### [SOURCE DATA]
# # #

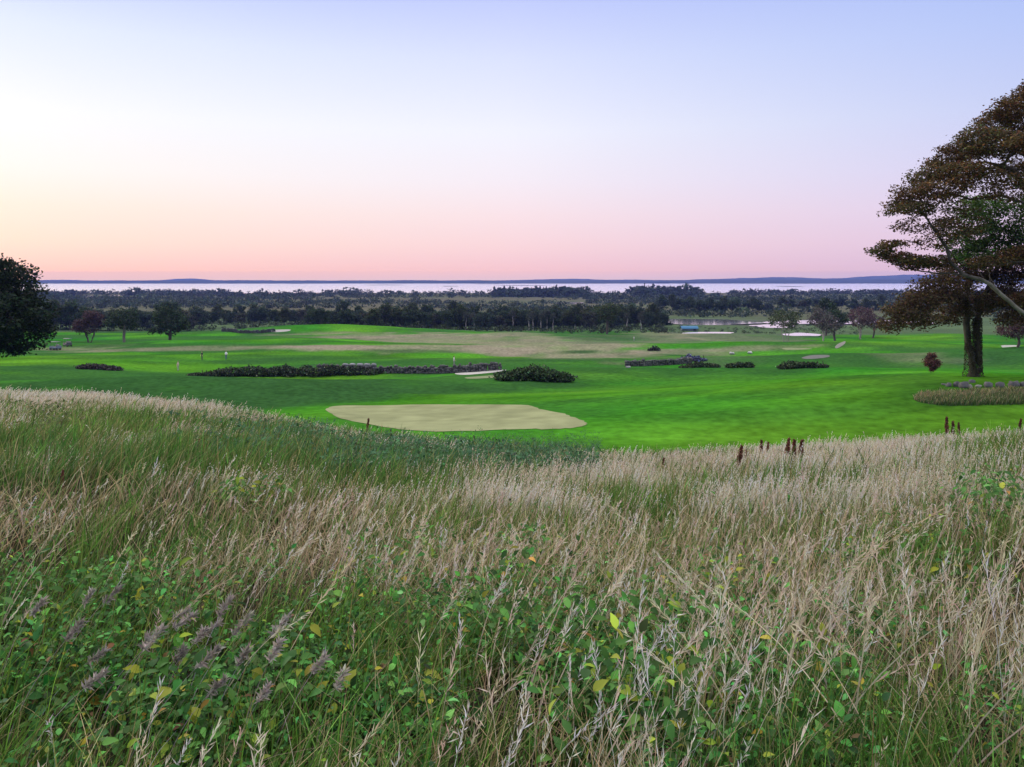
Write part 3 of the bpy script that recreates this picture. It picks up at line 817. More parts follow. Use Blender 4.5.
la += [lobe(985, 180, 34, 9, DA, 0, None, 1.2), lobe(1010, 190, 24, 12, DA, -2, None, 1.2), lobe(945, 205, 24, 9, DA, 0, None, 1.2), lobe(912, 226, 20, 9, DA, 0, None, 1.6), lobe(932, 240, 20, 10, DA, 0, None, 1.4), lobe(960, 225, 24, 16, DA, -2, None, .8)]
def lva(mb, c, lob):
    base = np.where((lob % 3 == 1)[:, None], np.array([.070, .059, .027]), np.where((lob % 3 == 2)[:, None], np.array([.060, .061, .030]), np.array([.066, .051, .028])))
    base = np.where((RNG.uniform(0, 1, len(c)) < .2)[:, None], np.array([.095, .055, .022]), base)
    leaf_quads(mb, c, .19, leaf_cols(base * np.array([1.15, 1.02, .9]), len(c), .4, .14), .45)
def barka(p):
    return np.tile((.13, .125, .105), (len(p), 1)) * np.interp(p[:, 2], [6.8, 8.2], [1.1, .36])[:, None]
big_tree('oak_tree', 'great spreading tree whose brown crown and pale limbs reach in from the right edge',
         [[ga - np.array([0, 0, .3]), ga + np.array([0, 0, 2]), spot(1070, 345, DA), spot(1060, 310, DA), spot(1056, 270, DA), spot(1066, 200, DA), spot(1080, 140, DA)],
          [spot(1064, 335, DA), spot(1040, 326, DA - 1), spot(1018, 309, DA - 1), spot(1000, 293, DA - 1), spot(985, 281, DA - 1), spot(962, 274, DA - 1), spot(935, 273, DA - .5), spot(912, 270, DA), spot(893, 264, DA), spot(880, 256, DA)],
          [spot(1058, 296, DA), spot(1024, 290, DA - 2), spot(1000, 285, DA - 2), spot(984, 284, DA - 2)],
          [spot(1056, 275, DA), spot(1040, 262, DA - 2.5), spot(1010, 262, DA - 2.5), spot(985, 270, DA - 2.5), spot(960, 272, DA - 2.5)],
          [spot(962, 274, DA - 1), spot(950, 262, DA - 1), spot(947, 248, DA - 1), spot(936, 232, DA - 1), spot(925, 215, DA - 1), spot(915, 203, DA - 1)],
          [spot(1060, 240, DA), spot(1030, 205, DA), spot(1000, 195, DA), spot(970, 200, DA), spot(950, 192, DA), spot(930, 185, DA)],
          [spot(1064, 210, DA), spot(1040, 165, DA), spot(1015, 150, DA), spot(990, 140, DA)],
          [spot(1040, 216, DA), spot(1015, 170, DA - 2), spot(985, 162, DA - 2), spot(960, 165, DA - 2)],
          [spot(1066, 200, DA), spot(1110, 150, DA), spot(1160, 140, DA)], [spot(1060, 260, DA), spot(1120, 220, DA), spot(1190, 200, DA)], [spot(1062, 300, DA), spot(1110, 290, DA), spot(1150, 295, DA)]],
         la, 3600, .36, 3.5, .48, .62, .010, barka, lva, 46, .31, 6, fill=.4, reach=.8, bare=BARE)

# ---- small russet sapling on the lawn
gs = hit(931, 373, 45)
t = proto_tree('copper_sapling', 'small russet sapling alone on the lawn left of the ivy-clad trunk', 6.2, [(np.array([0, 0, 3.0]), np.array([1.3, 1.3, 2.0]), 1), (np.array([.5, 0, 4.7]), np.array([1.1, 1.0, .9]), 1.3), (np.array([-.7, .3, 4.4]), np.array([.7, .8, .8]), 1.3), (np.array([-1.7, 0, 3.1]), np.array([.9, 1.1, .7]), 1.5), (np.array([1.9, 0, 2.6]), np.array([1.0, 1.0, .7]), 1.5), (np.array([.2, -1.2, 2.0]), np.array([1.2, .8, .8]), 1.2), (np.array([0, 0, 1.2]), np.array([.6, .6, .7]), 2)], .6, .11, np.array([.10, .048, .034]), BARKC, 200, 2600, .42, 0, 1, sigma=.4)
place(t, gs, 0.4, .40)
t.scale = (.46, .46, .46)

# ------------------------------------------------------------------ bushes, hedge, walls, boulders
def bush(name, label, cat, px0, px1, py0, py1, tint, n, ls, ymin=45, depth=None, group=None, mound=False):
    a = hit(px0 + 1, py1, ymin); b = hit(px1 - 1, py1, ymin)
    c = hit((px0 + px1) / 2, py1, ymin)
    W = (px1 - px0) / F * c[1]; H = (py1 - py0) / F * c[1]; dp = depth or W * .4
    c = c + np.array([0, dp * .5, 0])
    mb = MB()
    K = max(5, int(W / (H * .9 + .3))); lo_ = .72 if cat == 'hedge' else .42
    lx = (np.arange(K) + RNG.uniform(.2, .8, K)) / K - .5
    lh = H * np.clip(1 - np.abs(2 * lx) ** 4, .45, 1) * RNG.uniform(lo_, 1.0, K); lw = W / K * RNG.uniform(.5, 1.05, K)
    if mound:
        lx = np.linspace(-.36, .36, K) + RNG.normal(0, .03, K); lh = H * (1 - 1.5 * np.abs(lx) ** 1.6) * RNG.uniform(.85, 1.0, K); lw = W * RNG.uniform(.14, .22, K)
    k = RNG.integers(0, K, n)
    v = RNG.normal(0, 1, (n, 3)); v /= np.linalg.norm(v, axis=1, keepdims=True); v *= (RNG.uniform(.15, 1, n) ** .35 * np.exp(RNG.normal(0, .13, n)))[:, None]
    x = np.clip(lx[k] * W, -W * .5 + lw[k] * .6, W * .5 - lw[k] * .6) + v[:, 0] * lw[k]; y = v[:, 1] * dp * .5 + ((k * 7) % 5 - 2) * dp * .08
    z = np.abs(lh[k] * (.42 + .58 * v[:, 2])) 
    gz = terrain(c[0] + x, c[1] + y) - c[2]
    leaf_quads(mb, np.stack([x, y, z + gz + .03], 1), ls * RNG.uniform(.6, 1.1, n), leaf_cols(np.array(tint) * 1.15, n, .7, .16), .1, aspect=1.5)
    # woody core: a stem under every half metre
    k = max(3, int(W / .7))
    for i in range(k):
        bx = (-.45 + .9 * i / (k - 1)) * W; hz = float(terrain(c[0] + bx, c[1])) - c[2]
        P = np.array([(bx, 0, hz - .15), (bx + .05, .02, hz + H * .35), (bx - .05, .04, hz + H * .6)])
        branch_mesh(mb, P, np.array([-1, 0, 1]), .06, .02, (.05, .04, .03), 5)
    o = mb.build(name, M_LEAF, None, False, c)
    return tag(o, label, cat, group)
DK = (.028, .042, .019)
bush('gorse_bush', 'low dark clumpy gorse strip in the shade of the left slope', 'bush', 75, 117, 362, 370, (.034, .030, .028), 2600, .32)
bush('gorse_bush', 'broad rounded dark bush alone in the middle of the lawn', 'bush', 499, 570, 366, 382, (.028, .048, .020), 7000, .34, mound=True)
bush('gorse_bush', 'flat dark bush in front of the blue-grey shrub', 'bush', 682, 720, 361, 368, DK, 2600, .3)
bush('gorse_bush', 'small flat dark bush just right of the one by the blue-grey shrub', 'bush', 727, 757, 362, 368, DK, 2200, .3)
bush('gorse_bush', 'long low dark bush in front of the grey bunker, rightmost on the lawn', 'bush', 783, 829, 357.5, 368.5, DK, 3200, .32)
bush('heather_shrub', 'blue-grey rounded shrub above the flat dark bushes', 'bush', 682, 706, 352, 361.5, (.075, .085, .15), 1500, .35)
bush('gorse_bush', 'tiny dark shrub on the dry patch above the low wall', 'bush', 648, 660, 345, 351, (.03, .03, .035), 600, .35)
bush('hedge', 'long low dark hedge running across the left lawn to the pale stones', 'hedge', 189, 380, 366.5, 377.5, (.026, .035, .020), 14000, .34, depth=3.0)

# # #

### [TASK DIRECTIONS]
Reproduce exactly the lines from the line with "[spot(1058, 296, DA), spot(1024, 290, DA" to the line with "[spot(1056, 275, DA), spot(1040, 262, DA", both end lines included.

### [SOLUTION TO THIS TASK]
          [spot(1058, 296, DA), spot(1024, 290, DA - 2), spot(1000, 285, DA - 2), spot(984, 284, DA - 2)],
          [spot(1056, 275, DA), spot(1040, 262, DA - 2.5), spot(1010, 262, DA - 2.5), spot(985, 270, DA - 2.5), spot(960, 272, DA - 2.5)],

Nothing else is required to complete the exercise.